* Rows from a 3D scene dataset

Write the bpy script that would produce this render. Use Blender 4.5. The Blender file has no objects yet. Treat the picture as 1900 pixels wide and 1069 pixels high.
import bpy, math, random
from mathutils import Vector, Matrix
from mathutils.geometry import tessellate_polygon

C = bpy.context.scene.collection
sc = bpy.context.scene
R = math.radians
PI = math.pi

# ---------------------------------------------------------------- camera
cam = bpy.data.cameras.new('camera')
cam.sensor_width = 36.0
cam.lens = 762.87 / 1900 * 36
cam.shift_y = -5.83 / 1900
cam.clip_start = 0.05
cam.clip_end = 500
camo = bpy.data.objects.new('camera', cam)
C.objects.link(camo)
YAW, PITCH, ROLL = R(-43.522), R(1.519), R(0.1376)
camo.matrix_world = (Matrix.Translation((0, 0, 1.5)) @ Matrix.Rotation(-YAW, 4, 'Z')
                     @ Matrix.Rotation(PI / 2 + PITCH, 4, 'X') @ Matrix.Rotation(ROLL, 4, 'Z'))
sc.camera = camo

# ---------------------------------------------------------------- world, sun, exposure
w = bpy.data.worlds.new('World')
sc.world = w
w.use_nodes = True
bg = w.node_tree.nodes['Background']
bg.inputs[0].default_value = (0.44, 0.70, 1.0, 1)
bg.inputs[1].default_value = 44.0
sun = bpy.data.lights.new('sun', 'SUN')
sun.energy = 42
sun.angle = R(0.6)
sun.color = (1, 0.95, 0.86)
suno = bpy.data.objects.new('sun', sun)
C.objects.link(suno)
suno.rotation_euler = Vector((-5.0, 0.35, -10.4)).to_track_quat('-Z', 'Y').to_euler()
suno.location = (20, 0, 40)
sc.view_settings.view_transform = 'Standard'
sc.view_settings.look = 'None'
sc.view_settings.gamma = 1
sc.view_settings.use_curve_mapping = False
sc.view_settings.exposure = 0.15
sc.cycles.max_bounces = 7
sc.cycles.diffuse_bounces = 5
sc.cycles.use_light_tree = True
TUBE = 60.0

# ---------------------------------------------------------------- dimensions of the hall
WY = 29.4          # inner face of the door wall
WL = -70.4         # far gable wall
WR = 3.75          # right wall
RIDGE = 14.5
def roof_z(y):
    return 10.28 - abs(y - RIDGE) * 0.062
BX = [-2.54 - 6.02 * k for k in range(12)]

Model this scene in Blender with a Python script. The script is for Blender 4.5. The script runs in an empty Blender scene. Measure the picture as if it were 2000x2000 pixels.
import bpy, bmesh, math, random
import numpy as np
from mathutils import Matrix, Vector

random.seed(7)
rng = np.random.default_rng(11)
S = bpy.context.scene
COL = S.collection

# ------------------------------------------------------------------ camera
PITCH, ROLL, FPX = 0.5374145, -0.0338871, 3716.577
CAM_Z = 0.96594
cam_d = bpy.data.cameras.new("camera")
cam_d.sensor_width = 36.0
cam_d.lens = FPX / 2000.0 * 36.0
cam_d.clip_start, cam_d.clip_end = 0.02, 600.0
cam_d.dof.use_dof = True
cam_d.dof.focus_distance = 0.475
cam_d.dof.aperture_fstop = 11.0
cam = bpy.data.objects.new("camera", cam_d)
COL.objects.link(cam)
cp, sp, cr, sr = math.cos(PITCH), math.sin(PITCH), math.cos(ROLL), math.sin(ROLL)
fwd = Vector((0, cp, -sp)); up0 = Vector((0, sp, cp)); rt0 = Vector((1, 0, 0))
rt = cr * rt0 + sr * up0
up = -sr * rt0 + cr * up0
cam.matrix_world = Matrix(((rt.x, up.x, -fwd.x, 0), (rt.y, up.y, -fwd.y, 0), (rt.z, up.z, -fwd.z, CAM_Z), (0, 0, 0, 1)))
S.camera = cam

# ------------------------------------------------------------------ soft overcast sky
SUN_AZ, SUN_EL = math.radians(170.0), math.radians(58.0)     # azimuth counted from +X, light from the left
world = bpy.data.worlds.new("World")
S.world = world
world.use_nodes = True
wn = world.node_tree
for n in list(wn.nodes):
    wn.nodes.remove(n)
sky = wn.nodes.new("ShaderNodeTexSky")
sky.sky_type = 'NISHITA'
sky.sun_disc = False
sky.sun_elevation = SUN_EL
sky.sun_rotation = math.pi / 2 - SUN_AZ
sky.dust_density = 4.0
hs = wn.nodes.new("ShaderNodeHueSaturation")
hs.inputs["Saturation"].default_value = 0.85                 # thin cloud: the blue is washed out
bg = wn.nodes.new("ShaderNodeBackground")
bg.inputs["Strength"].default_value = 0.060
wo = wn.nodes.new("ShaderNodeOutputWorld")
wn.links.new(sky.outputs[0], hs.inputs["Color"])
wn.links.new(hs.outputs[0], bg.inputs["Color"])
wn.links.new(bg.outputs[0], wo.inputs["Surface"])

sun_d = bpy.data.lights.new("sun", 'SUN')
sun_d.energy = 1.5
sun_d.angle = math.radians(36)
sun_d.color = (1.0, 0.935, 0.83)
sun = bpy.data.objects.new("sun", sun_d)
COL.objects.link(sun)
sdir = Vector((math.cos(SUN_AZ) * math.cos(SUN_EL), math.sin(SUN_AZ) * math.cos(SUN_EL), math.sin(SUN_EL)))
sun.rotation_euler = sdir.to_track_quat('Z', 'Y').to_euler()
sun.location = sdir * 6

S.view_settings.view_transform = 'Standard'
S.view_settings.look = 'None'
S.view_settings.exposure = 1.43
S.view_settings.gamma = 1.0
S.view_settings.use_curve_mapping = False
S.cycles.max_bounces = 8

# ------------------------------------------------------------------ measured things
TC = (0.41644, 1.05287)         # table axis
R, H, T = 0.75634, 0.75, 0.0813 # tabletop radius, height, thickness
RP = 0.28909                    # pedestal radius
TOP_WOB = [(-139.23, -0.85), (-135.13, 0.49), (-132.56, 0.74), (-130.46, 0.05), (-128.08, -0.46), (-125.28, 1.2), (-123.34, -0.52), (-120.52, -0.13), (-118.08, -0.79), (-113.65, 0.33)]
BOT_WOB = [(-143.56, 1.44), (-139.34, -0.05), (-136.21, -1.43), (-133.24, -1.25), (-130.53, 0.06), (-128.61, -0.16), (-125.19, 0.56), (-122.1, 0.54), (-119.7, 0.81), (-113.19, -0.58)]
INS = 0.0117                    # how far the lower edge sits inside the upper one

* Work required
In the listing above, locate the line containing "Model this scene" and the line containing "COL = S.collection", then transcribe both and every line between them verbatim.

* Exercise solution
Model this scene in Blender with a Python script. The script is for Blender 4.5. The script runs in an empty Blender scene. Measure the picture as if it were 2000x2000 pixels.
import bpy, bmesh, math, random
import numpy as np
from mathutils import Matrix, Vector

random.seed(7)
rng = np.random.default_rng(11)
S = bpy.context.scene
COL = S.collection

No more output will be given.